Scott was less put off by this behavior than Hicks, but he still believed that noisy worship would lead the Methodists astray. In 1788, he attended a meeting at which the Friends met “mostly among such as were not of our society, many of them called Methodists.” He explained positively that “some of their hearts have been touched with a life coal from the holy altar.” He saw in their excited form of worship a genuine connection to the Holy Spirit. He was nevertheless troubled because they seemed “very unsettled, many having hurried forward into much religious activity, being very noisy, talkative, and almost if not quite ranting.” He believed that their energetic worship practices distracted them from “the truth,” but he remained hopeful that they would “finally shake off their religious exercise,” which indicated a hasty entrance “into religious performances without the pure leadings of truth therein.” Scott implied that Quaker silence demonstrated the patience necessary for a true communion with the Inner Light, rather than the distraction of the physical demonstrations of Methodist worship.

For some Quakers, even being in the tumult of a Methodist worship service caused great uneasiness, because their style of worship felt wrong. On one occasion, Joseph Hoag attended a service in a Methodist meetinghouse. He was immediately uncomfortable there, because the Methodists invited him to preach from a pulpit, which Quakers did not use. At first he concluded that he “could not open [his] mouth,” because of the inappropriateness of the setting. After sitting in silence for a while, however, he felt “the Word of Life to arise in [his] mind,” and he decided to speak to them. Initially “there was considerable whispering over the meeting,” but he claimed that “the first sentence spoken stilled them.” Despite his perception that “Truth reigned” during the meeting, when it ended he “felt a caution to take care not to be drawn away by the affections of the people.” Instead, he left immediately to stay with a Friend who lived nearby, “away from all the noise.”
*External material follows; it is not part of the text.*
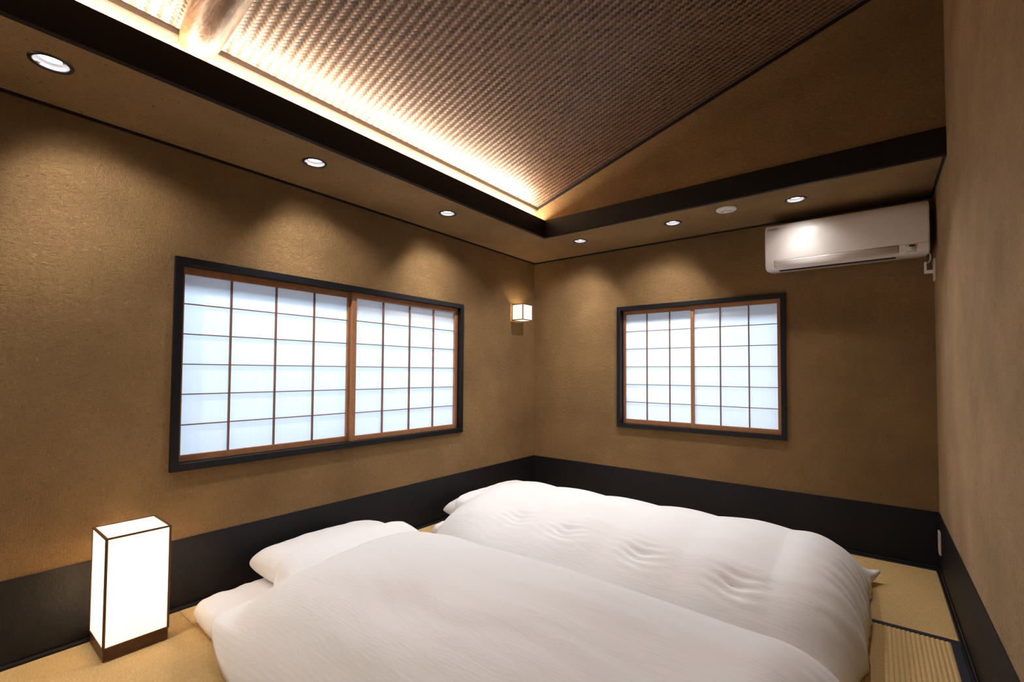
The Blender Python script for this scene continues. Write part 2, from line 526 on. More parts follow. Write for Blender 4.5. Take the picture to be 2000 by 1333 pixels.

Just as Quaker ministers cautioned against worship services that emphasized wordy sermons, they warned against the noisy bodily demonstrations of Methodists and other evangelicals, because they distracted from the Inner Light’s ability to touch their hearts. Scott described several meetings with Methodists in 1788. Though at times he was encouraged by their occasional silent behavior during worship, more frequently he observed their noise. He explained that he attended many meetings with Methodists and Baptists during his trip to the south. He felt kinship with them, because their “societies” were in their “infancy” and their spirit was “near to [his] life.” He worried, however, that they were “in imminent danger of being stifled by a multiplicity of lifeless performances.” In 1793, Hicks argued that “true worship” would not reflect “the fruitlessness of mere bodily exercise in our religious performances.” These practices, he claimed, were meaningless without “quickening virtue of the Word of Eternal Life influencing and assisting the soul in that solemn act.”

In the late eighteenth century, one religious group’s “noise” could be another group’s passionate expression of religious fervor. Where one group saw “lifeless” physical exercises, another witnessed powerful spiritual expression. Quakers understood themselves as a “silent” people in contrast to the behaviors of their contemporaries, like the Methodists. They defined silence not only by their own practices but by comparing themselves to others: silent, and therefore genuine, worship was not present in the loud, noisy, ecstatic Methodist meetings. Thus, through their experiences with Methodists, Quakers reinforced their own group identity as a people who did not make noise during worship. Methodists, by contrast, used ecstatic worship practice to gain and consolidate a community, attracting a steady stream of new converts. In either case, the community’s relationship to holy sounds—whether silent or out loud—was essential to defining who belonged.